Al giorno d’oggi la natura dei conflitti è cambiata, sebbene gli abusi sessuali siano un fenomeno storico, i civili ne sono le maggiori vittime e tra questi sfortunatamente le donne e i bambini risultano essere i più colpiti. La violenza sessuale è impiegata come una startegia di guerra.

Il caso più grave di abusi sessuali si è verifcato nella Repubblica Democratica del Congo (RDC), con oltre 300 vittime; l’Inviata Speciale ricorda le violenze di massa perpetuate tra il 30 Luglio e il 2 Agosto 2010 nella regione Walikale ad est della RDC. La Wallström crede fermamente che sia necessario chiarire come sia possibile che i caschi blu dispiegati sul campo non abbiano considerato i “campanelli d’allarme” e non si siano resi conto di ciò che stava realmente accadendo nella zona. Dopo il disastro, si avverte il bisogno di una maggiore comunicazione tra le forze di sicurezza, i villaggi e le comunità, oltre che la necessità di un’assistenza psicologica alle vittime, una forma di aiuto pressoché totalmente ignorata fino ad ora.
Margot Wallström crede che una delle priorità adesso sia quella di identificare i responsabili delle violenze e punirli; l’arresto al riguardo di Mayele, uno dei membri del gruppo armato Maï Maï Cheka, nella regione del Walikale nel Nord-Kivu, sembra essere un segnale positivo in questa direzione.
Il Consiglio di sicurezza dell’ONU ha adottato quattro risoluzioni sul coinvolgimento delle donne nelle azioni per la pace e la sicurezza. Tra queste, la risoluzione 1899 (2009) è la più recente e riprende i concetti fondamentali già espressi nella risoluzione 1325 (2000), che sostiene la partecipazione delle donne nella promozione e il mantenimento della pace e della sicurezza, nella negoziazione della pace, e nelle operazioni di mantenimento della pace, negli aiuti umanitari e la ricostruzione dopo i conflitti. Le risoluzioni 1820 (2008) e 1888 (2009) trattano essenzialmente della prevenzione e della repressione delle violenze sessuali nei conflitti.

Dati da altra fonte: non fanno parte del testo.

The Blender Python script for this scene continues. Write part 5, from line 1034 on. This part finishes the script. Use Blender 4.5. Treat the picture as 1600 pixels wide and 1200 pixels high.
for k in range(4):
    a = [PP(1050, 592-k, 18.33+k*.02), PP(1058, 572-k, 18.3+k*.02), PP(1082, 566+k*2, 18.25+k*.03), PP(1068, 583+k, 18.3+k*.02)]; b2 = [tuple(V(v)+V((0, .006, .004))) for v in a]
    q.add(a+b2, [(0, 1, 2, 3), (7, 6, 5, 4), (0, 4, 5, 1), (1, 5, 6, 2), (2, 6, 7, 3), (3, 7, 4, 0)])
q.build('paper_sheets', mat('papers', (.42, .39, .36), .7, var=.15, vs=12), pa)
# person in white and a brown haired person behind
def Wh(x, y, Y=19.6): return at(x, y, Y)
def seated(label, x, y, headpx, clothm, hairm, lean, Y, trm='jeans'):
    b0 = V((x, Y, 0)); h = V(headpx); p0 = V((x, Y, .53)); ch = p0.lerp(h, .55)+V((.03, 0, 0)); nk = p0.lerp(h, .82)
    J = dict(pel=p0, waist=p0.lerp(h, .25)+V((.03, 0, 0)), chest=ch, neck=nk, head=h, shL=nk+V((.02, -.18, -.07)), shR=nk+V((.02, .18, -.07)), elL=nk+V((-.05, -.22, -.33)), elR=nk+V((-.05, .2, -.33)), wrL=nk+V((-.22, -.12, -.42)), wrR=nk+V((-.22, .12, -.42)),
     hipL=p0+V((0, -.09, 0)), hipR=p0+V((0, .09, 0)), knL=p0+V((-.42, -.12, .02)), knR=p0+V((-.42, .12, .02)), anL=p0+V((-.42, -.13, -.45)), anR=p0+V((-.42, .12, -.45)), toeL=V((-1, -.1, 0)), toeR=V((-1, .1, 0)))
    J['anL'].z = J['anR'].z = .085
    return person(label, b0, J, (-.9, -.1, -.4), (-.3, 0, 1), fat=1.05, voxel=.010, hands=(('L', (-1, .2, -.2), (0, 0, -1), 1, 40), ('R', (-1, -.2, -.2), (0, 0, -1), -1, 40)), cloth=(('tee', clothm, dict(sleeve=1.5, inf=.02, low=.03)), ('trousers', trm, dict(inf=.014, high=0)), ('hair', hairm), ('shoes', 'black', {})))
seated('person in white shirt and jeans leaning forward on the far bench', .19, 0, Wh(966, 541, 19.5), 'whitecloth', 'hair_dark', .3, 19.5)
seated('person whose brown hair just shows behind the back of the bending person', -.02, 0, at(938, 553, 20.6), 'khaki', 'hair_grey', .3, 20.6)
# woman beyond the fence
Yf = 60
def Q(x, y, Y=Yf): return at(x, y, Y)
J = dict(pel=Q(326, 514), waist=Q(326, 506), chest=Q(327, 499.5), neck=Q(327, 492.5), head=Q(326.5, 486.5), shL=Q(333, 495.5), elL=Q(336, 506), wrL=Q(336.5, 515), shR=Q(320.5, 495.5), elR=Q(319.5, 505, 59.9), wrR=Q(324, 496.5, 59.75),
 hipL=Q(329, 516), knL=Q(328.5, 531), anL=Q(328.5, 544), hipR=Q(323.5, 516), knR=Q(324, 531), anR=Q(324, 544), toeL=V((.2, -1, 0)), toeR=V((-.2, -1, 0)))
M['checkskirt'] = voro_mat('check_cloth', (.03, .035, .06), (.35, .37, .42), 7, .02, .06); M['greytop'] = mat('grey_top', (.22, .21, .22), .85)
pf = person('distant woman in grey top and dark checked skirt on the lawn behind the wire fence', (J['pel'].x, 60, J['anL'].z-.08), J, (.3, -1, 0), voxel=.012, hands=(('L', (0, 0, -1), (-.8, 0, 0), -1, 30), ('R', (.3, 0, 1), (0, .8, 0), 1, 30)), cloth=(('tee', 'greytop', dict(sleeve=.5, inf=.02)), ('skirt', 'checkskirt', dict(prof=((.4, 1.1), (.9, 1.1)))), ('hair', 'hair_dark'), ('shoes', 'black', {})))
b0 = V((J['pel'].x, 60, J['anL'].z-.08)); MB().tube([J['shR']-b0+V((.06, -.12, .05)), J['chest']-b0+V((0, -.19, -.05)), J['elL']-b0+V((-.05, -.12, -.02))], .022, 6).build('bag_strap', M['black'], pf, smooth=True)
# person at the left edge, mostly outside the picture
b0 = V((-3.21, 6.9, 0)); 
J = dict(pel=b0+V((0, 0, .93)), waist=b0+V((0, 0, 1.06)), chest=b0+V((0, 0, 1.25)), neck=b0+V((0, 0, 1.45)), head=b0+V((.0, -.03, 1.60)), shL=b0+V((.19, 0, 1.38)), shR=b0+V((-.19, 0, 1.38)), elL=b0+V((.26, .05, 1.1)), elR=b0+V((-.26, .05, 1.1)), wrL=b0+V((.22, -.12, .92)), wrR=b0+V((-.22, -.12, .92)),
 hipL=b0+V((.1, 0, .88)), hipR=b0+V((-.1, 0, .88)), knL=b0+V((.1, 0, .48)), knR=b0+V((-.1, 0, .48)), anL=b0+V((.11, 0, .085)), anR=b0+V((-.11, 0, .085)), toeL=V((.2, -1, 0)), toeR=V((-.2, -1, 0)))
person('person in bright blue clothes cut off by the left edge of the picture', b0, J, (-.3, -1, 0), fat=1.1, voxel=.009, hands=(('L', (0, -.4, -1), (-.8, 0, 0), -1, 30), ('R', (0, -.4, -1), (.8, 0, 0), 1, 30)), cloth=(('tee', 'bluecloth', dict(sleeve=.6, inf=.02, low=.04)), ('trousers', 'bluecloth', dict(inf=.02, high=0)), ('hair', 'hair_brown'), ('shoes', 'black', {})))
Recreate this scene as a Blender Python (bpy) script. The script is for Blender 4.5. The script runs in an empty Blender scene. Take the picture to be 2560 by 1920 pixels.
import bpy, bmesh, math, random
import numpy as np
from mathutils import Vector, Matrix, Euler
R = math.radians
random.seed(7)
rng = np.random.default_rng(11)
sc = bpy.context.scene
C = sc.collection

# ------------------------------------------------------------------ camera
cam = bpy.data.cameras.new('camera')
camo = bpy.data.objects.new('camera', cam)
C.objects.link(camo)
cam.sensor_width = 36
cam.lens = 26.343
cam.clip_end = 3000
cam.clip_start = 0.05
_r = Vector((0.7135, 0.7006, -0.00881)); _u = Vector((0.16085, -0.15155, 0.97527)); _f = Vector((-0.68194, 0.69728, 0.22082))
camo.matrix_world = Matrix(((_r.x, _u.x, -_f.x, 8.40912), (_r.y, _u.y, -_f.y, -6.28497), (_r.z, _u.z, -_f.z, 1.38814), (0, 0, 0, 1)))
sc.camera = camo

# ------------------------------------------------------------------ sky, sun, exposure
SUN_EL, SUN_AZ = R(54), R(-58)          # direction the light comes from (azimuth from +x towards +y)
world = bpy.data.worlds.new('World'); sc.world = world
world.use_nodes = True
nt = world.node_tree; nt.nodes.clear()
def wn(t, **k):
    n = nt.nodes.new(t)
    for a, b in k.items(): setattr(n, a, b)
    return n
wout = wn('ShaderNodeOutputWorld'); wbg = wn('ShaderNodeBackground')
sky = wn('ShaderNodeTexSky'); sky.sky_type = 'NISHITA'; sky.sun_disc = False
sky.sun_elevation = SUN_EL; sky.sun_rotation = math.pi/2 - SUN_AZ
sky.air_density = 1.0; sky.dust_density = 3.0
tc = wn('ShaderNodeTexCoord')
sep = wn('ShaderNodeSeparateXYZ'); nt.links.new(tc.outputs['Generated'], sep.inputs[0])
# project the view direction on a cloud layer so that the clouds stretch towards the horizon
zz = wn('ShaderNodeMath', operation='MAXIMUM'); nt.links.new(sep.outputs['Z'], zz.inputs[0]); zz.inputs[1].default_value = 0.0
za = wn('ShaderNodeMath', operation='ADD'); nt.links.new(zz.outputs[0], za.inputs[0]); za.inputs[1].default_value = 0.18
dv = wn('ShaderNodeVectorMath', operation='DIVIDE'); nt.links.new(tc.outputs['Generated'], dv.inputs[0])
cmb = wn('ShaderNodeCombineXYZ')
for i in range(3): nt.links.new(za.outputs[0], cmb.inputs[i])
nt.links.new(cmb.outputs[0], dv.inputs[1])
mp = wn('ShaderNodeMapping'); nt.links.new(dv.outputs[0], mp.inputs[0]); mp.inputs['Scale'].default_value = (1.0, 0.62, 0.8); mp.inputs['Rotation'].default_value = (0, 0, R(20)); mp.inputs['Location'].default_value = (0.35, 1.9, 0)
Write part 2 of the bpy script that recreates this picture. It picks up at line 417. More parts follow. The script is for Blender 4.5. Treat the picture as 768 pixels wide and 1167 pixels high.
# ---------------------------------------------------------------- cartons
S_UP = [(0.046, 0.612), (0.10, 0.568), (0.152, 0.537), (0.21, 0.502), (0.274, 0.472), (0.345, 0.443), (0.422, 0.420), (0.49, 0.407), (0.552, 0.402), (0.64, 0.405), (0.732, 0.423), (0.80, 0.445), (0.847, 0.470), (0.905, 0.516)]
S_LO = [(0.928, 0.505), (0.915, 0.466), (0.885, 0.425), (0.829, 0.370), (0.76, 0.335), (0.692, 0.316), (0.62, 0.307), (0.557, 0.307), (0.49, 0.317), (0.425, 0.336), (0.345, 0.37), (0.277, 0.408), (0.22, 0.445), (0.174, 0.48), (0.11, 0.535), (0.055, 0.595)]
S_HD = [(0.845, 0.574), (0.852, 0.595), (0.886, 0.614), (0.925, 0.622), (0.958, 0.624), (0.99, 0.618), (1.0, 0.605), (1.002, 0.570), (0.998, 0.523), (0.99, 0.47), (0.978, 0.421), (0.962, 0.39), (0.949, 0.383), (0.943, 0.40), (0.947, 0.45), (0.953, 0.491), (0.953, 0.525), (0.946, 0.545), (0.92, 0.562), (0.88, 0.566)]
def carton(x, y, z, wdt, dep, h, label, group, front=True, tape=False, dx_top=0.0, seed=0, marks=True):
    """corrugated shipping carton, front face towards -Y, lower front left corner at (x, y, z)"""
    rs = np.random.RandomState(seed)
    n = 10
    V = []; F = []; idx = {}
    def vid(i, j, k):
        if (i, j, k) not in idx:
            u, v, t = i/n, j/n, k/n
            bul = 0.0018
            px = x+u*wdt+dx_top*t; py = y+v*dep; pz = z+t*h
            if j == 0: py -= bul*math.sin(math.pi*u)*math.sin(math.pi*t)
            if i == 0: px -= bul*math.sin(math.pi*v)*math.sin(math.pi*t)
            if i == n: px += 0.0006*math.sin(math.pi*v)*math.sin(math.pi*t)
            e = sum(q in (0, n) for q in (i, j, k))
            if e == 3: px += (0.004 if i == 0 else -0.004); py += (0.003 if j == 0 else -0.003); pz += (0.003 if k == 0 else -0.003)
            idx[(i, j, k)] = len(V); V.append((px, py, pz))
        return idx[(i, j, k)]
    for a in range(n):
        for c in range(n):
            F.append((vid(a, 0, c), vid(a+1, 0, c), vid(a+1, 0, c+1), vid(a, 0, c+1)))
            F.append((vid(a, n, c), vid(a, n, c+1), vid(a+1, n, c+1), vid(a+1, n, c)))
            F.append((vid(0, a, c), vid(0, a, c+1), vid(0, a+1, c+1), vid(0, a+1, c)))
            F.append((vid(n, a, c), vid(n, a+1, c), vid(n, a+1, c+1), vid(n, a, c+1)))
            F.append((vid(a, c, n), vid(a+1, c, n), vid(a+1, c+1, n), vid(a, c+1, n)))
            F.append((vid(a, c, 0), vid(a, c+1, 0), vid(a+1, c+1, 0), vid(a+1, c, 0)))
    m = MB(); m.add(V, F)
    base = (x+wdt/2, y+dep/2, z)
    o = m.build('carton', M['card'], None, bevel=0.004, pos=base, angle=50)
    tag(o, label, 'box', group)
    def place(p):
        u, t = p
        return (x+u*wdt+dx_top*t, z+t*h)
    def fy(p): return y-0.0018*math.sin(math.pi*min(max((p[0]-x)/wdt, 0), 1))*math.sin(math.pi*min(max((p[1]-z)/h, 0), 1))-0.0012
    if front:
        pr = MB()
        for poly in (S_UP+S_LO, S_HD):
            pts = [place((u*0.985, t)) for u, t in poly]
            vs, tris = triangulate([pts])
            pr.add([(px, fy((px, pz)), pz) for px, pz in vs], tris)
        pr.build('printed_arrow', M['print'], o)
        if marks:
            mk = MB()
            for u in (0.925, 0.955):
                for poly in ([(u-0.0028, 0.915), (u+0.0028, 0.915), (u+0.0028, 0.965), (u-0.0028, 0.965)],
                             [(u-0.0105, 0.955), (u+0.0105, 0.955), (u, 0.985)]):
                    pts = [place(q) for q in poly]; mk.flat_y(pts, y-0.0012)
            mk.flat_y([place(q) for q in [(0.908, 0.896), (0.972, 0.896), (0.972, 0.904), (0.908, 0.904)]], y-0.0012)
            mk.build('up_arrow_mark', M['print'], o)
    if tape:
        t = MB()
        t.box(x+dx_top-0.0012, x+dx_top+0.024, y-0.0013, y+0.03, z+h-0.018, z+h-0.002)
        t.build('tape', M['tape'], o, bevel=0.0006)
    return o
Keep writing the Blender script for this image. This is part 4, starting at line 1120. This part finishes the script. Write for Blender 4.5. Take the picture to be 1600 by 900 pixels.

Rifacendosi alla già citata risoluzione 1325, che riconosce il ruolo centrale delle donne nei processi istituzionali per il ristabilimento della pace, l’Inviata Speciale denuncia la mancanza di volontà politica nel voler mettere in pratica tali prerogative azioni sul campo.
L’applicazione di queste risoluzioni richiede coraggio politico. “Penso che sia arrivato il momento di riconoscere che non è possibile nominare un team o una delegazione per negoziare la pace senza che vi siano delle donne tra i loro membri. Ancora troppo numerosi sono i negoziati di pace condotti senza la presenza delle donne. Ciò dovrebbe essere vietato. Non si possono negoziare trattati di pace senza che vi siano delle donne intorno al tavolo”, insiste la Signora Wallström.